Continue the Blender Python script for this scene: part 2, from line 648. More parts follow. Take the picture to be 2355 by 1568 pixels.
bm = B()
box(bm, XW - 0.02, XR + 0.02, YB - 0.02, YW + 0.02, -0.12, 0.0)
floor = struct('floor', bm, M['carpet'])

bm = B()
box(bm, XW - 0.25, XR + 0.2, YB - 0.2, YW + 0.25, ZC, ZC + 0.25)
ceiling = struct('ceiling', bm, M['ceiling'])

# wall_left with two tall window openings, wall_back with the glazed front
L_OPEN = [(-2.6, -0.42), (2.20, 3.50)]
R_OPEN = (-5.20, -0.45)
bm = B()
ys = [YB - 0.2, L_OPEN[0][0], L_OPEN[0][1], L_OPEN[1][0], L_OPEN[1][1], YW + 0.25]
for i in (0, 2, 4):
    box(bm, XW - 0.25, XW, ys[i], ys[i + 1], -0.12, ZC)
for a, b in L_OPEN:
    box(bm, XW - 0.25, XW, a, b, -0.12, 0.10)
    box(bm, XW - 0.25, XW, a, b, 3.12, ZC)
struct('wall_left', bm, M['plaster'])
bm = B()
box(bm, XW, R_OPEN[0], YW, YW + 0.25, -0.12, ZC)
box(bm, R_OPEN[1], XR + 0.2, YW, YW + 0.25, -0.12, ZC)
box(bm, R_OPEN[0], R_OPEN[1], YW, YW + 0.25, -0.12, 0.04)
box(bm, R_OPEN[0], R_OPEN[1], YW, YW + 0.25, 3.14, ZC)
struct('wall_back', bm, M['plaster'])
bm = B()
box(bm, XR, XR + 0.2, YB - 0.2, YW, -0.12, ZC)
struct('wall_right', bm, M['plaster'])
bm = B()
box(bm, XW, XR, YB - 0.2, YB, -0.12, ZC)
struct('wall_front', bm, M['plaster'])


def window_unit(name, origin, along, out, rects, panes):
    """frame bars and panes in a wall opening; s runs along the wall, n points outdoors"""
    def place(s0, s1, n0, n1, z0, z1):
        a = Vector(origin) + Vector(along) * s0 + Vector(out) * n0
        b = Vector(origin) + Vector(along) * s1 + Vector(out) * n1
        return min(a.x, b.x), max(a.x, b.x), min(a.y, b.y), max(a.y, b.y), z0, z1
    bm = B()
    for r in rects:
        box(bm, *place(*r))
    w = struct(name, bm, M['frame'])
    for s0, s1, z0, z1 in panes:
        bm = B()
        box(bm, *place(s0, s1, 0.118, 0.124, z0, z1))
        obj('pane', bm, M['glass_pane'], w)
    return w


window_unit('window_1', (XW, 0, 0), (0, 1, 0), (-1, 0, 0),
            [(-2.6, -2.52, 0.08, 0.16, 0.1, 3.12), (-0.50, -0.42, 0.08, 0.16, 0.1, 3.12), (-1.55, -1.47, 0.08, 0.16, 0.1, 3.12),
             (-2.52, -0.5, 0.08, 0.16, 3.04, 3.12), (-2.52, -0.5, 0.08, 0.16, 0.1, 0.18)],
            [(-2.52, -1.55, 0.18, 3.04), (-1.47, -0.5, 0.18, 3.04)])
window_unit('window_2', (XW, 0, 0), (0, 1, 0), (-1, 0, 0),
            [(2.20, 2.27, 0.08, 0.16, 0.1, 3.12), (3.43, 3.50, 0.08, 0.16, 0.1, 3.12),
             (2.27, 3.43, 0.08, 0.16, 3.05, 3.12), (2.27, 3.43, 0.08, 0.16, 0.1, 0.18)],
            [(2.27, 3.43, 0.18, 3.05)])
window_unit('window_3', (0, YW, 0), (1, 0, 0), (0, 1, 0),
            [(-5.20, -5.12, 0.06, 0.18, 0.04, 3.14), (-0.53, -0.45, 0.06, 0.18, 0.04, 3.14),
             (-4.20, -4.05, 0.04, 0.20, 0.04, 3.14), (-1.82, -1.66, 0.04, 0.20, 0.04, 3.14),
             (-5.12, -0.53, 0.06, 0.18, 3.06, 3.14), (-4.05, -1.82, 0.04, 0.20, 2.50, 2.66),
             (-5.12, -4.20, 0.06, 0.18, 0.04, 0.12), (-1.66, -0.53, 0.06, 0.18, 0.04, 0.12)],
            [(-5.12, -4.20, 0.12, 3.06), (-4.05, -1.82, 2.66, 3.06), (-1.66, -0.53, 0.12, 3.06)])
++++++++
→ INSTRUCTION
Repeat exactly, please, each line from the beginning of the data through the line with "ceiling = struct('ceiling', bm, M['ceiling'])" in it, and only those lines.

→ RESULT BELOW
Continue the Blender Python script for this scene: part 2, from line 648. More parts follow. Take the picture to be 2355 by 1568 pixels.
bm = B()
box(bm, XW - 0.02, XR + 0.02, YB - 0.02, YW + 0.02, -0.12, 0.0)
floor = struct('floor', bm, M['carpet'])

bm = B()
box(bm, XW - 0.25, XR + 0.2, YB - 0.2, YW + 0.25, ZC, ZC + 0.25)
ceiling = struct('ceiling', bm, M['ceiling'])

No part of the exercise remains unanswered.